Back Goldfinch looking backwards


Endnote 1 to Mind-Matter Argument 2


Even without witnesses, the Hamlet story becomes somewhat more believable if it does turn out that the king killed Hamlet’s father, the former king, as the reported ghost was said to have alleged, prior to anyone’s having had any idea of the murder. Of course, most of us would then suppose that Hamlet had had some secret knowledge of the murder prior to the putative ghost intervention. But if we found highly persuasive evidence that Hamlet could not possibly have known of the murder, we might be inclined to believe that something paranormal was going on. Maybe not a ghost, but some clairvoyance, perhaps?

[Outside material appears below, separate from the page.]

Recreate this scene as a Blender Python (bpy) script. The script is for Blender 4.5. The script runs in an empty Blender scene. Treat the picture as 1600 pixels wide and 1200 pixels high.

And what if we find a second person with a similar tale? And then a third and a fourth? At first we might think it was a copy-cat sort of psychological event happening, but if we studied the four new witnesses, interviewed them and found them to be reliable witnesses not in contact with each other and so forth, would we have enough — four plus Hamlet — to believe that maybe there are ghosts? Plainly, how many would it take? We have our faith on the one hand that science has got everything physical figured out, and it says ghosts can’t be, and then on the other hand we have a hundred, a thousand, ten thousand witnesses? At some point we would all, I think, begin to believe there actually was this strange ghost phenomenon in which the ghost only appeared to one person, always under circumstances that prevented witnesses.

Then again, maybe not all. For there would always be those for whom the fact of ghosts would be some kind of deep psychological threat, so deep I imagine, that something about the way minds work would keep them from accepting it.